Trickster as Figure and Force: Ambivalence in Busch’s and Hoffmann’s picture-books

Katrien Vloeberghs (Antwerp) p.57-65

2002 Issue 2

Abstract

It is generally acknowledged that German nineteenth century children’s literature represents an intact and harmonious world in which conflict situations, particularly those involving parental authority, are avoided. Within the parental rule of law, the disobedient child embodies a potential disturbance. In an attempt to control this danger, enlightened pedagogics and the corresponding children’s literature insistently affirm the norms concerning proper behaviour and attitude toward authority.

This model however does not seem entirely adequate where the picture-books by Heinrich Hoffmann and Wilhelm Busch are concerned. Their greater complexity may explain why they were not only internationally successful during their author’s lifetime but are still widely read today.

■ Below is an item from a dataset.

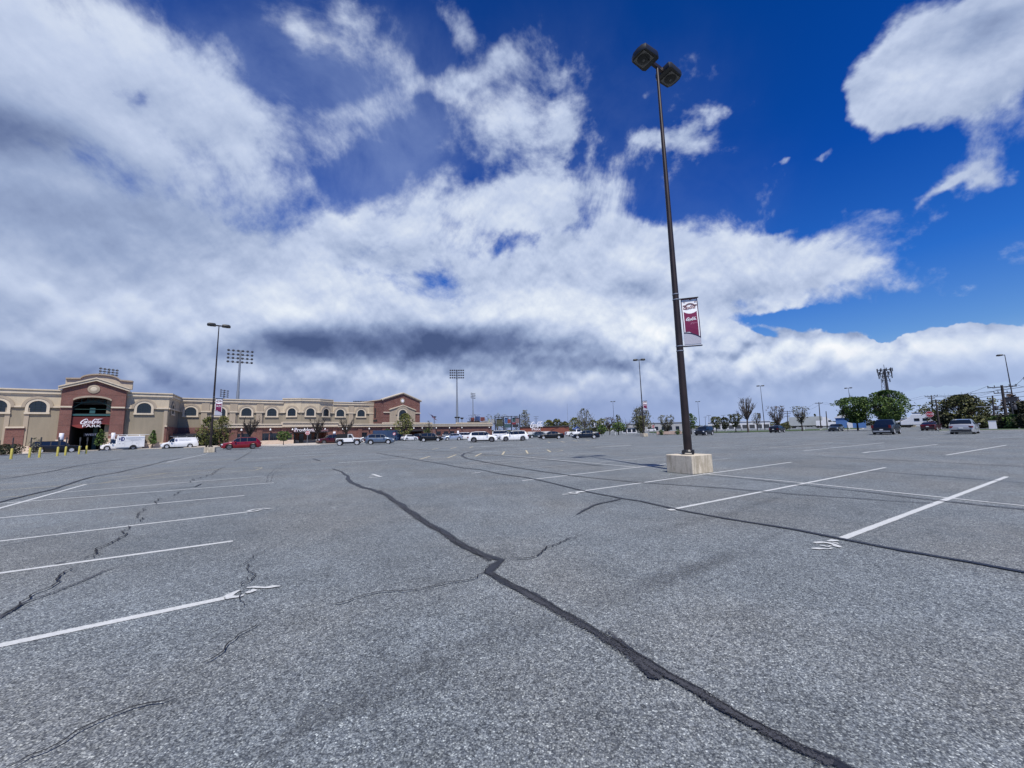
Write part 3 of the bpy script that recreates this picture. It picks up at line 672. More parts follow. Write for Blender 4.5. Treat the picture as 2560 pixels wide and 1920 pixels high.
mb = MB(); cornice(we, mb, 0, DEPTH, TOP, [(.22, .50), (.18, .28), (.42, .36), (.28, .14)]); we.box(mb, 0, DEPTH, 0, .25, 8.0, 8.28); mb.build('end_cornice', M_TRIM, wing)
mb = MB(); we.box(mb, 0.01, DEPTH, 0, .2, .05, 4.4); mb.build('end_brick', M_BRICK, wing)
arched_window(we, 3.4, 7.25, 9.1, 1.0, wing, proud=.05)
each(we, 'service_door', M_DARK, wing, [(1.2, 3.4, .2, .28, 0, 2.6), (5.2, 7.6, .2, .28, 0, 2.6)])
# brick entrance gable -------------------------------------------
PB = Plane(PA.O+PA.ex*gB0+PA.n*1.1, PA.O+PA.ex*gB1+PA.n*1.1); LB = PB.L; wB = Wing(PB)
oc = PB.sx(228, 1040); ohw = (PB.sx(277, 1040)-PB.sx(180, 1040))/2; zsp, zcr = 8.95, 10.0
EV, PK = 11.8, 13.55
mb = MB(); MBm = wB.M
narc = 18; rr = []
for i in range(narc+1):
    t = -1+2*i/narc; rr.append((oc+ohw*t, zsp+(zcr-zsp)*math.sqrt(max(0, 1-t*t*.86))-(zcr-zsp)*(1-math.sqrt(1)) if True else 0))
topz = lambda s_: EV+(PK-EV)*(1-abs(s_-LB/2)/(LB/2))
mb.prism([(0, 0), (oc-ohw, 0), (oc-ohw, rr[0][1]), (oc-ohw, topz(oc-ohw)), (0, EV)], -9, 0, MBm)
mb.prism([(oc+ohw, 0), (LB, 0), (LB, EV), (oc+ohw, topz(oc+ohw)), (oc+ohw, rr[-1][1])], -9, 0, MBm)
for i in range(narc):
    a, b = rr[i], rr[i+1]; mb.prism([a, b, (b[0], topz(b[0])), (a[0], topz(a[0]))], -9, 0, MBm)
gable = mb.build('entrance_gable', M_BRICK, stadium)
mb = MB()
for d0, d1, dz0, dz1 in ((-.3, .55, 0.0, .22), (-.3, .34, -.2, 0.0), (-.3, .42, -.42, -.2)):
    mb.prism([(-.45, EV+dz0-.1), (LB/2, PK+dz0), (LB/2, PK+dz1), (-.45, EV+dz1-.1)], d0, d1, MBm); mb.prism([(LB/2, PK+dz0), (LB+.45, EV+dz0-.1), (LB+.45, EV+dz1-.1), (LB/2, PK+dz1)], d0, d1, MBm)
mb.build('gable_cornice', M_TRIM, gable)
mb = MB(); Mm = MBm @ Matrix.Translation((PB.sx(235, 972), 0, 11.55)) @ Matrix.Rotation(-PI/2, 4, 'X')
mb.lathe([(.82, 0), (.82, .10), (.50, .16), (.48, .10)], 28, Mm); mb.build('medallion_ring', M_RING, gable)
mb = MB(); mb.lathe([(.47, 0.02), (.47, .12), (.3, .17)], 28, Mm); mb.build('medallion', M_TRIM, gable)
mb = MB()
for i in range(narc):
    a, b = rr[i], rr[i+1]; mb.prism([a, b, (b[0], b[1]+.32), (a[0], a[1]+.32)], 0, .10, MBm)
mb.build('arch_lintel', M_RING, gable)
each(wB, 'string_course', M_TRIM, gable, [(0, oc-ohw-.02, 0, .25, 8.0, 8.28), (oc+ohw+.02, LB, 0, .25, 8.0, 8.28)])
each(wB, 'stone_base', M_STONE, gable, [(-.05, oc-ohw-.01, 0, .30, 0, 2.2), (oc+ohw+.01, LB+.05, 0, .30, 0, 2.2)])
mb = MB(); wB.box(mb, oc-ohw, oc+ohw, -8.9, -8.6, 0, 11); wB.box(mb, oc-ohw, oc+ohw, -8.6, -.5, 6.9, 7.0); wB.box(mb, oc-ohw, oc+ohw, -8.6, -0.05, -.05, .03)
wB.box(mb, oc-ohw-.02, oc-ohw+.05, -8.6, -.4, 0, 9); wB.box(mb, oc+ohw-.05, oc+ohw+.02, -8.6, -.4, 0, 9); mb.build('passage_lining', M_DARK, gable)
# steelwork inside the arch
mb = MB(); DZ = -.55
def bar(mb_, a, b, r=.07, d=DZ): mb_.tube(MBm @ Vector((a[0], d, a[1])), MBm @ Vector((b[0], d, b[1])), r, n=6)
bar(mb, (oc-ohw, 9.0), (oc+ohw, 9.0)); bar(mb, (oc-ohw, 7.75), (oc+ohw, 7.75), .06)
for k in range(10):
    t0, t1 = -1+2*k/10, -1+2*(k+1)/10; f = lambda t: 8.05+1.25*(1-t*t)
    bar(mb, (oc+ohw*t0, f(t0)), (oc+ohw*t1, f(t1)), .08); 
for t in (-.6, -.3, 0, .3, .6): bar(mb, (oc+ohw*t, 8.05+1.25*(1-t*t)), (oc+ohw*t, zsp+(zcr-zsp)*math.sqrt(1-t*t*.86)-.05), .05)
for t in (-.45, .45): bar(mb, (oc+ohw*t, 8.9), (oc+ohw*t*.3, 9.7), .05)
mb.build('arch_truss', M_GREEN, gable)
mb = MB(); wB.box(mb, oc-ohw, oc+ohw, -.7, -.3, 6.55, 6.85); wB.box(mb, oc-.35, oc+.35, -.9, -.6, 6.85, 8.0); mb.build('steel_beam', M_GREEN2, gable)
mb = MB(); wB.box(mb, oc-.3, oc+.3, -6, -5.4, 0, 6.5); mb.build('inner_column', M_GREEN2, gable)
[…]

The obvious content of Busch’s famous stories Max und Moritz, Fipps der Affe and Eispeter and Hoffmann’s Struwwelpeter provides author and reader with a moral agreement and thereby assures the educator of their pedagogic legitimacy: Hoffmann’s and Busch’s tales can then be read as traditional and typical examples of ‘intimidation-stories’: Disobedient children experience a cruel but justified punishment. Playing with matches leads to death by fire, refusing to eat your soup to fatal starvation and sucking your thumb to eventually losing it. After having punished the rebels, order is restored. The lesson seems straightforward enough, but a closer analysis shows that this pattern functions primarily as a protective layer hiding a different story. Subliminally, Busch’s and Hoffmann’s tales hide a disorienting and even subversive attitude.

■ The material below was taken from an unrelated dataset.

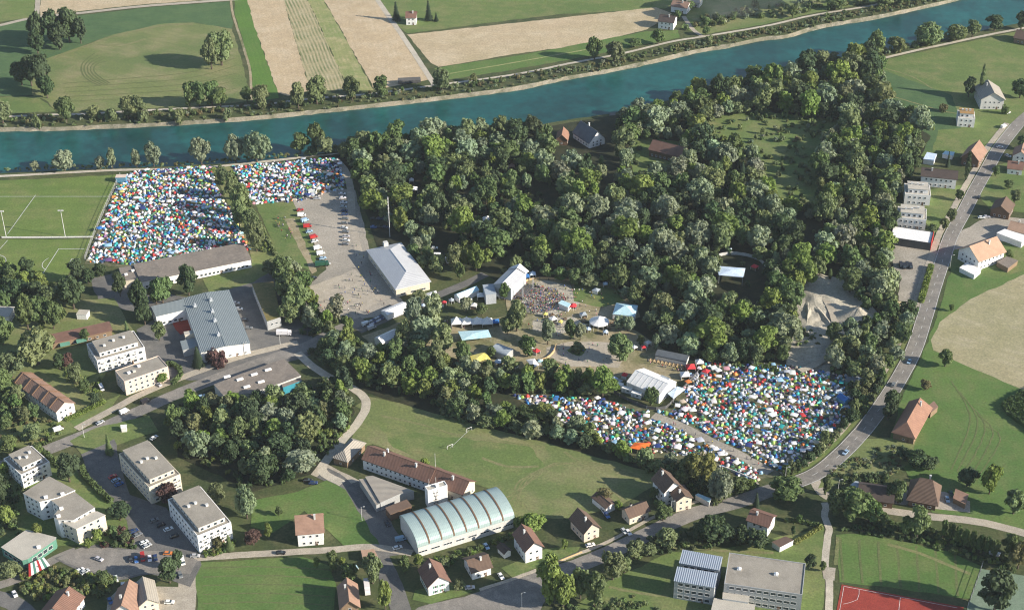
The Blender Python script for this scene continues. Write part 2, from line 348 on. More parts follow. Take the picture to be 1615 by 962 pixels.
ribbon('pavement', offpts(RR[:9], -6.8), 3.6, G['pave'], .2, thick=.12)
ribbon('pavement', offpts(RR[8:], -8.5), 2.6, G['pave'], .2, thick=.12)
ribbon('verge', offpts(RR[8:], -6.0), 2.0, G['grass'], .13)
ribbon('road_line', offpts(RR, -4.0), .18, G['white'], .19, wob=0)
ribbon('road_line', offpts(RR, 4.0), .18, G['white'], .19, wob=0)
dash = smooth_line([at(*p) for p in RR], 3)
mb = MB()
for i in range(0, len(dash) - 1, 3):
    a, b = dash[i], dash[i + 1]; d = (b - a) / np.linalg.norm(b - a); nn = np.array([-d[1], d[0]]) * .08
    mb.add([(*(a + nn), .2), (*(a - nn), .2), (*(b - nn), .2), (*(b + nn), .2)], [(0, 1, 2, 3)])
link('road_line', mb.mesh('road_line', [G['white']]), kind='structure')
ribbon('pavement', [(760, 935), (820, 915), (900, 884), (965, 858), (1040, 818), (1120, 790), (1200, 766)], 1.8, G['pave'], .2, thick=.12, off=2.5)
ribbon('road', [(1283, 752), (1296, 776), (1330, 792), (1383, 802), (1458, 813), (1533, 821), (1589, 833), (1700, 866)], 5, G['pave'], .09)
ribbon('footpath', [(1300, 792), (1303, 801), (1300, 814), (1308, 834), (1305.6, 846), (1301, 893), (1308, 915), (1307, 975)], 3.2, G['gravel'], .12)
S('path_square', [(1296, 893), (1318, 895), (1316, 915), (1299, 912)], G['pave'], .14, amp=0)
# fields on this side, to the east and south
S('meadow', [(1389, 96), (1500, 72), (1571, 57), (1700, 30), (1700, 140), (1640, 165), (1600, 195), (1560, 240), (1500, 250), (1440, 250), (1460, 215), (1430, 185), (1385, 165), (1395, 120)], G['grass'], .04)
S('meadow', [(1389, 110), (1500, 150), (1520, 195), (1500, 235), (1450, 240), (1466, 215), (1430, 185), (1385, 165)], G['crop'], .055)
S('meadow', [(1480, 205), (1560, 200), (1530, 245), (1470, 240)], G['grass'], .07)
S('meadow', [(1500, 425), (1560, 410), (1700, 380), (1700, 880), (1590, 830), (1530, 815), (1470, 808), (1430, 745), (1400, 700), (1425, 620), (1450, 570), (1478, 500)], G['lush'], .04)
S('stubble_field', [(1700, 395), (1600, 440), (1530, 472), (1482, 508), (1468, 536), (1472, 552), (1520, 575), (1615, 615), (1700, 655)], G['plough'], .06)
S('rough_grass', [(1325, 700), (1345, 690), (1445, 692), (1440, 725), (1405, 750), (1290, 770), (1300, 745)], G['dry'], .055)
S('yard', [(1480, 385), (1560, 340), (1615, 345), (1700, 350), (1700, 380), (1560, 395), (1510, 420)], G['lot'], .06)
S('fire_yard', [(1385, 384), (1480, 396), (1468, 455), (1455, 485), (1412, 480), (1422, 440), (1398, 400)], G['lot'], .06)
S('lawn', [(1462, 300), (1530, 290), (1500, 350), (1480, 372), (1455, 345)], G['grass'], .06)
S('lawn', [(1530, 290), (1575, 260), (1700, 240), (1700, 345), (1560, 330)], G['grass'], .05)
S('yard', [(1480, 398), (1500, 425), (1570, 440), (1640, 420), (1640, 395), (1590, 380)], G['grass'], .07)
S('farm_yard', [(1320, 785), (1385, 790), (1420, 795), (1530, 808), (1530, 790), (1490, 775), (1400, 770)], G['lot'], .06)
S('playing_field', [(1318, 843), (1360, 842), (1440, 856), (1500, 870), (1549, 893), (1531, 944), (1400, 925), (1324, 917)], G['lush'], .05)
S('school_lawn', [(1215, 850), (1300, 830), (1298, 990), (1100, 990), (960, 960), (900, 960), (960, 915), (1060, 870), (1120, 868)], G['grass'], .035)
S('red_court', [(1327.3, 920.9), (1520, 957), (1513, 1000), (1312, 1000)], G['redcourt'], .07, amp=0)
S('tennis_court', [(1546.7, 896.5), (1620, 908), (1680, 920), (1660, 1000), (1515, 990)], G['greencourt'], .07, amp=0)
mark([(1331, 924), (1322, 975)], .15, .17); mark([(1331, 924), (1510, 958)], .15, .17); mark([(1355, 929), (1352, 945), (1330, 952)], .15, .17); mark([(1420, 941), (1416, 975)], .15, .17)
S('football_meadow', [(560, 640), (582, 625), (700, 648), (830, 678), (940, 708), (1055, 752), (975, 800), (880, 818), (815, 816), (770, 770), (640, 722), (588, 700), (540, 712), (566, 672), (580, 650)], G['dry'], .05)
S('football_meadow', [(590, 660), (700, 690), (830, 700), (860, 740), (780, 760), (700, 740), (620, 705)], G['grass'], .065, amp=1.5)
mark([(710, 706), (740, 678)], .14, .17)
S('meadow', [(308, 887), (400, 882), (478, 878), (520, 892), (530, 920), (525, 1000), (316, 1000)], G['lush'], .05)
G['mown'] = mat('mown_track', (.19, .195, .085), (.155, .175, .07), (.25, .23, .12), (.03, .2, 1))
G['cut'] = mat('cut_line', (.125, .15, .058), (.11, .14, .05), (.15, .165, .07), (.03, .2, 1))
def lines(L, w, m, z=.12, nm='mowing_line'):
    for l in L: ribbon(nm, l, w, G[m], z, wob=.2)
lines([[(150 + i * 5, 84 + i * 3), (132 + i * 5, 98 + i), (128 + i * 5, 112), (138 + i * 5, 126 - i), (158 + i * 4, 136 - i)] for i in range(5)], 1.0, 'cut')
lines([[(100, 160 - i * 7), (200, 156 - i * 8), (300, 150 - i * 9), (372, 140 - i * 12)] for i in range(5)], .9, 'cut'); lines([[(84, 92), (128, 76), (178, 58), (255, 41), (305, 39)], [(150, 70), (190, 72), (230, 62)]], 2.6, 'mown')
lines([[(835 - i * 12, 805 - i * 3), (812 + i * 8, 770 - i * 4), (850 + i * 6, 742 - i * 3), (930, 728 + i * 2), (1010, 752 + i)] for i in range(5)], .9, 'mown'); lines([[(890, 712), (935, 745), (985, 790)], [(600, 655), (660, 668), (740, 690), (860, 705)], [(760, 722), (800, 735), (850, 735)]], 1.6, 'mown')
lines([[(1500 + i * 14, 600 + i * 18), (1530 + i * 12, 660 + i * 8), (1500 + i * 10, 740 + i * 4)] for i in range(5)], .7, 'cut'); lines([[(1395, 108), (1440, 122), (1470, 140)], [(1400, 150), (1450, 165), (1500, 178), (1530, 180)]], 1.2, 'mown')
lines([[(1325 + i * 30, 848 + i * 3), (1330 + i * 30, 915 + i * 4)] for i in range(7)], 1.1, 'cut'); lines([[(1322, 846), (1318, 890)], [(1400, 858), (1450, 872), (1530, 905)]], 1.8, 'mown'); lines([[(320, 895 + i * 14), (420, 893 + i * 14), (520, 898 + i * 14)] for i in range(5)], .9, 'cut')
lines([[(430, 800), (480, 788), (530, 790)], [(545, 790), (575, 840), (590, 862)]], 1.4, 'mown'); lines([[(1000, 862), (1080, 864), (1140, 868), (1220, 872)], [(960, 925), (1010, 935), (1056, 940)]], 1.6, 'mown')
S('meadow', [(395, 790), (470, 775), (515, 757), (545, 772), (600, 862), (548, 866), (510, 830), (480, 805), (430, 840), (395, 830)], G['lush'], .05)
S('lawn', [(650, 945), (655, 930), (730, 915), (745, 932), (680, 952)], G['grass'], .06)
S('lawn', [(790, 895), (860, 865), (915, 862), (905, 880), (850, 893), (810, 912)], G['grass'], .06)
S('lawn', [(105, 660), (190, 622), (175, 645), (118, 672)], G['grass'], .06)
S('lawn', [(110, 695), (150, 675), (235, 655), (250, 680), (190, 700), (130, 718)], G['grass'], .06)
S('lawn', [(0, 480), (180, 470), (210, 520), (160, 600), (120, 680), (60, 700), (-80, 720), (-80, 480)], G['dry'], .02)
S('lawn', [(-60, 750), (30, 740), (100, 715), (140, 760), (210, 810), (190, 860), (100, 860), (-60, 870)], G['grass'], .02)
S('car_park', [(128, 716), (180, 692), (205, 780), (262, 800), (312, 872), (318, 890), (300, 925), (240, 905), (180, 915), (110, 893), (85, 880), (150, 858), (215, 866), (205, 850), (200, 820), (180, 792), (148, 772)], G['asphalt'], .06)
S('car_park', [(90, 880), (130, 862), (250, 868), (312, 882), (300, 905), (240, 903), (180, 912), (120, 893)], G['road'], .075)
ribbon('road', [(-60, 930), (0, 922), (45, 905), (90, 880), (120, 868)], 5, G['road'], .09)
ribbon('road', [(-40, 935), (20, 950), (60, 985)], 8, G['asphalt'], .1)
ribbon('road', [(296, 895), (296, 925), (290, 990)], 8, G['pave'], .09)
S('yard', [(190, 925), (285, 925), (283, 990), (160, 990), (170, 945)], G['pave'], .05)
# festival ground
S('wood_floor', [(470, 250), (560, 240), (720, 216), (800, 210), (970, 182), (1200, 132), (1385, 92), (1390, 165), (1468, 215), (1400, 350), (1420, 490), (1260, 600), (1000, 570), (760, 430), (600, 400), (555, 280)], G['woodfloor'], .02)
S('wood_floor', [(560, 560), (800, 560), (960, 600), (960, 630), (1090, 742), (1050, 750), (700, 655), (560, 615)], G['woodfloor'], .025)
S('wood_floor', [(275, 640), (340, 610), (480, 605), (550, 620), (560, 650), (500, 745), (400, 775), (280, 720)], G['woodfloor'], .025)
S('clearing', [(1110, 185), (1190, 175), (1330, 190), (1310, 215), (1290, 240), (1290, 330), (1240, 330), (1200, 300), (1190, 240), (1120, 222)], G['grass'], .05)
ribbon('footpath', [(1170, 220), (1210, 275), (1280, 272)], 2.5, G['pave'], .08)
S('clearing', [(1000, 215), (1080, 225), (1085, 255), (1060, 270), (1000, 275), (988, 240)], G['grass'], .05)
ribbon('footpath', [(966, 178), (962, 235), (962, 300), (940, 330)], 4, G['asphalt'], .08)
ribbon('footpath', [(700, 330), (760, 300), (820, 292), (870, 315), (860, 345)], 3, G['pave'], .08)
S('stage_field', [(795, 455), (822, 442), (860, 437), (930, 440), (975, 455), (1000, 480), (1010, 500), (960, 515), (900, 500), (850, 505), (800, 490)], G['trodden'], .05)
S('stage_field', [(815, 452), (860, 442), (900, 450), (915, 478), (870, 500), (830, 492)], G['sand'], .06)
S('stage_field', [(840, 505), (905, 500), (930, 515), (880, 528), (840, 520)], G['sand'], .06)
S('stage_field', [(905, 445), (965, 455), (985, 475), (950, 485), (905, 475)], G['grass'], .065)
S('festival_square', [(700, 515), (790, 500), (850, 500), (1000, 520), (1060, 560), (1120, 575), (1080, 600), (960, 600), (860, 585), (760, 580), (700, 560), (600, 560), (570, 530), (640, 505)], G['trodden'], .05)
S('festival_square', [(862, 548), (900, 538), (960, 540), (985, 560), (975, 580), (900, 578), (862, 560)], G['pave'], .065)
G['camp'] = mat('camp_grass', (.13, .13, .07), (.09, .10, .05), (.22, .2, .13), (.03, .2, 1))
S('camp_ground', [(800, 620), (900, 622), (960, 632), (1060, 645), (1085, 590), (1110, 568), (1250, 576), (1366, 595), (1340, 655), (1290, 708), (1225, 752), (1180, 755), (1100, 728), (980, 715), (930, 692), (870, 660)], G['camp'], .045)
ribbon('camp_track', [(1030, 655), (1075, 672), (1120, 695), (1165, 716), (1215, 745)], 5.5, G['lot'], .17)
PIT = [(1240, 575), (1238, 520), (1262, 455), (1290, 432), (1330, 440), (1372, 480), (1390, 500), (1330, 530), (1325, 580), (1300, 590)]
S('sand_pit', PIT, G['sand'], .05, amp=1.2)
from mathutils import noise as mn
_P = [at(*p)[:2] for p in PIT]; _x0, _x1 = min(p[0] for p in _P), max(p[0] for p in _P); _y0, _y1 = min(p[1] for p in _P), max(p[1] for p in _P)
_nx, _ny = int((_x1 - _x0) / 1.5), int((_y1 - _y0) / 1.5); _v = []; _f = []
for j in range(_ny + 1):
    for i in range(_nx + 1):
        x, y = _x0 + i * 1.5, _y0 + j * 1.5; dd = min(hypot(x - q[0], y - q[1]) for q in rough_edge(_P, 4, 0)); edge = min(1, dd / 8) if inpoly(x, y, [tuple(q) for q in _P]) else -1
        h = mn.noise(Vector((x * .07, y * .045, 3))) * 2.6 + mn.noise(Vector((x * .2, y * .2, 9))) * .9 + mn.noise(Vector((x * .6, y * .6, 1))) * .25 + .5
        _v.append((x, y, h * edge if edge > 0 else -.5))
for j in range(_ny):
    for i in range(_nx): a = j * (_nx + 1) + i; _f.append((a, a + 1, a + _nx + 2, a + _nx + 1))
mb = MB(); mb.add(_v, _f); link('pit_terrain', mb.mesh('pit_terrain', [G['sand']], smooth=True), kind='structure')
ribbon('pit_track', [(1262, 585), (1300, 565), (1318, 530), (1312, 490), (1290, 455)], 4, G['pave'], 1.2)
S('playground', [(272, 510), (296, 492), (305, 518), (285, 528)], G['redcourt'], .07)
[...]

Of the many levels on which such an alternative meaning can be detected, two are discussed in my analysis: the first concerns the action and the characterization of the protagonists, the second the reliability of the narrating instance. On one level, the protagonists continuously demonstrate their untiring flexibility, anarchic vitality and an archaic, triumphant resistance against instrumentalization and domestication. The motivations of their actions prove to be essentially free of egotistic interest and are clearly invested with the sympathy of the authors for joyful ‘Übermut’, an excess of untamed energy. On a second level, the stern and moralizing narrator is robbed of his authority. His language and his reasoning are riddled with false conclusions, logical contradictions and references to conflicting paradigms.